The Sudanese Peace Government has issued a strong rejection of the outcomes of recent International Group meetings on Sudan held in Cairo, warning that any engagement with what it described as “forces of war and the coup” represents a dangerous international setback that risks prolonging the conflict and undermining prospects for peace.
In a statement released on Friday, the Peace Government criticised what it said was the failure of the International Group to issue a unified official communiqué, expressing disappointment that Sudanese civilians—facing what it described as unprecedented humanitarian devastation—were left without clear international direction.
The government also objected to characterisations of the April 15 war as merely a confrontation between two military forces, arguing that such framing ignores Sudan’s deeper political and historical crises. Reducing the conflict to a binary military clash, it said, leads to superficial analysis and obstructs any serious effort to address the structural roots of the war or achieve sustainable peace.

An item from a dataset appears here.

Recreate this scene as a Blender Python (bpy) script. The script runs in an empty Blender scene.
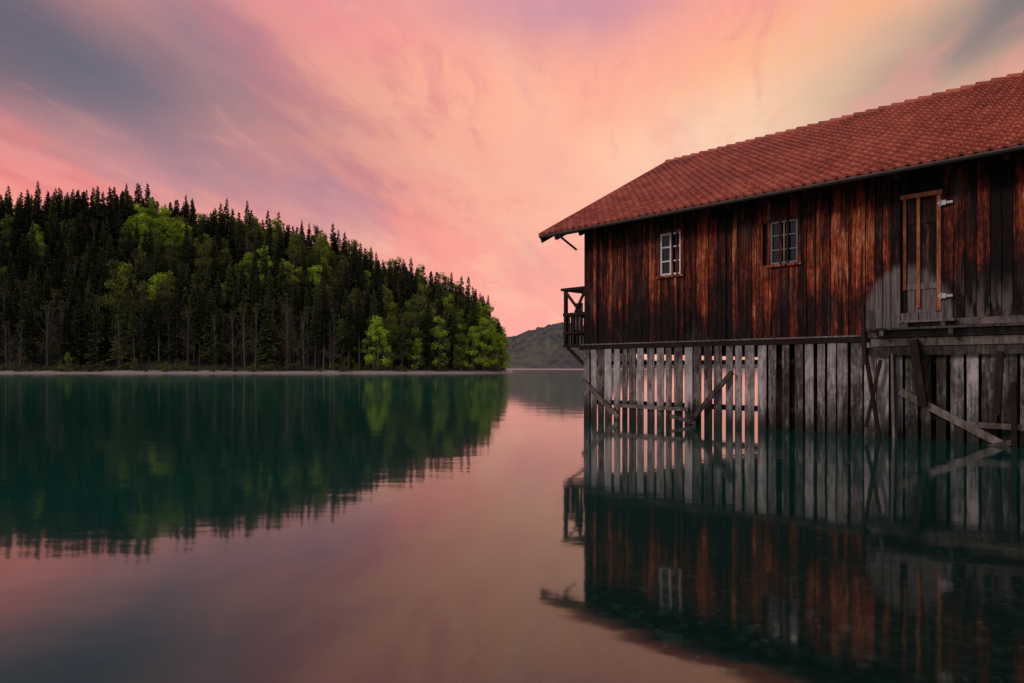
import bpy, math, random
import numpy as np
from mathutils import Vector, noise as mn
random.seed(7); rng=np.random.default_rng(7)
sc=bpy.context.scene
F=682.67; CX=512; HY=369; H=1.5
def lin(c):
    return tuple(((v/255)/12.92 if v/255<=.04045 else ((v/255+.055)/1.055)**2.4) for v in c)
# ---------------------------------------------------------------- node helpers
class NT:
    def __init__(s,nt): s.nt=nt; s.n=nt.nodes; s.l=nt.links
    def add(s,t,**k):
        n=s.n.new(t)
        for a,b in k.items(): setattr(n,a,b)
        return n
    def put(s,sock,v):
        if isinstance(v,bpy.types.NodeSocket): s.l.new(v,sock)
        elif v is not None: sock.default_value=v
    def m(s,op,a,b=None,c=None,clamp=False):
        n=s.add('ShaderNodeMath',operation=op); n.use_clamp=clamp
        s.put(n.inputs[0],a); s.put(n.inputs[1],b)
        if c is not None: s.put(n.inputs[2],c)
        return n.outputs[0]
    def vm(s,op,a,b):
        n=s.add('ShaderNodeVectorMath',operation=op); s.put(n.inputs[0],a); s.put(n.inputs[1],b); return n.outputs[0]
    def mix(s,f,a,b,blend='MIX'):
        n=s.add('ShaderNodeMix',data_type='RGBA',blend_type=blend); n.clamp_factor=True
        s.put(n.inputs[0],f)
        s.put(n.inputs[6],a if isinstance(a,bpy.types.NodeSocket) else (*a[:3],1))
        s.put(n.inputs[7],b if isinstance(b,bpy.types.NodeSocket) else (*b[:3],1))
        return n.outputs[2]
    def noise(s,vec,scale,detail=4,rough=.55,out='Fac'):
        n=s.add('ShaderNodeTexNoise'); s.put(n.inputs['Vector'],vec)
        n.inputs['Scale'].default_value=scale; n.inputs['Detail'].default_value=detail; n.inputs['Roughness'].default_value=rough
        return n.outputs[out]
    def ramp(s,f,stops):
        n=s.add('ShaderNodeValToRGB'); s.put(n.inputs[0],f); e=n.color_ramp.elements
        e[0].position=stops[0][0]; e[0].color=(*stops[0][1],1); e[1].position=stops[-1][0]; e[1].color=(*stops[-1][1],1)
        for p,c in stops[1:-1]:
            x=e.new(p); x.color=(*c,1)
        return n.outputs[0]
    def mr(s,v,a,b,c=0.,d=1.):
        n=s.add('ShaderNodeMapRange'); n.interpolation_type='SMOOTHSTEP'
        s.put(n.inputs[0],v)
        for i,x in enumerate((a,b,c,d)): n.inputs[i+1].default_value=x
        return n.outputs[0]
def newmat(name):
    m=bpy.data.materials.new(name); m.use_nodes=True; N=NT(m.node_tree)
    p=m.node_tree.nodes['Principled BSDF']; return m,N,p
def bump(N,p,h,strength,dist):
    b=N.add('ShaderNodeBump'); b.inputs['Strength'].default_value=strength; b.inputs['Distance'].default_value=dist
    N.put(b.inputs['Height'],h); N.l.new(b.outputs[0],p.inputs['Normal'])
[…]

The Peace Government stressed that it does not consider itself a parallel or temporary authority, but rather a political and moral expression of the will of millions of Sudanese who, it said, have been left without a functioning state, institutions or protection since the outbreak of the war—and for years before.
By contrast, it described the Port Sudan-based authorities as lacking political and constitutional legitimacy, citing the October 25, 2021 coup that overturned the transitional constitutional order and, it said, directly paved the way for the current civil war. The statement noted that Sudan’s suspension from the African Union, alongside the withdrawal of recognition by the European Union, the United States and the United Kingdom, reflected established international legal norms against unconstitutional seizures of power.
Accordingly, the Peace Government warned that any attempt to politically rehabilitate or engage with coup-linked forces constitutes a condemnable international regression that incentivises continued warfare.
The statement said the Peace Government has consistently engaged with international and regional peace initiatives and humanitarian efforts, while accusing the opposing side of obstructing mediation, blocking aid delivery, imposing sieges, and deliberately targeting civilians and social infrastructure. It also rejected what it called “false equivalence” between the Peace Government and forces it accused of igniting the war, using prohibited weapons, and opening Sudan to regional and international extremist groups.
Such comparisons, it said, are morally and legally unacceptable and must end if the international community is serious about resolving the conflict.
In closing, the Peace Government reaffirmed its commitment to cooperating with international efforts, particularly the Quartet initiative led by the United States, to secure an urgent humanitarian truce and launch an inclusive political process aimed at ending the war.
It added that lasting peace must be accompanied by the rebuilding of state institutions and urgent action to restore basic services, including education, health care, security, civil documentation and banking, warning that attempts to bypass or dilute the Quartet framework would only deepen the war and delay a comprehensive settlement.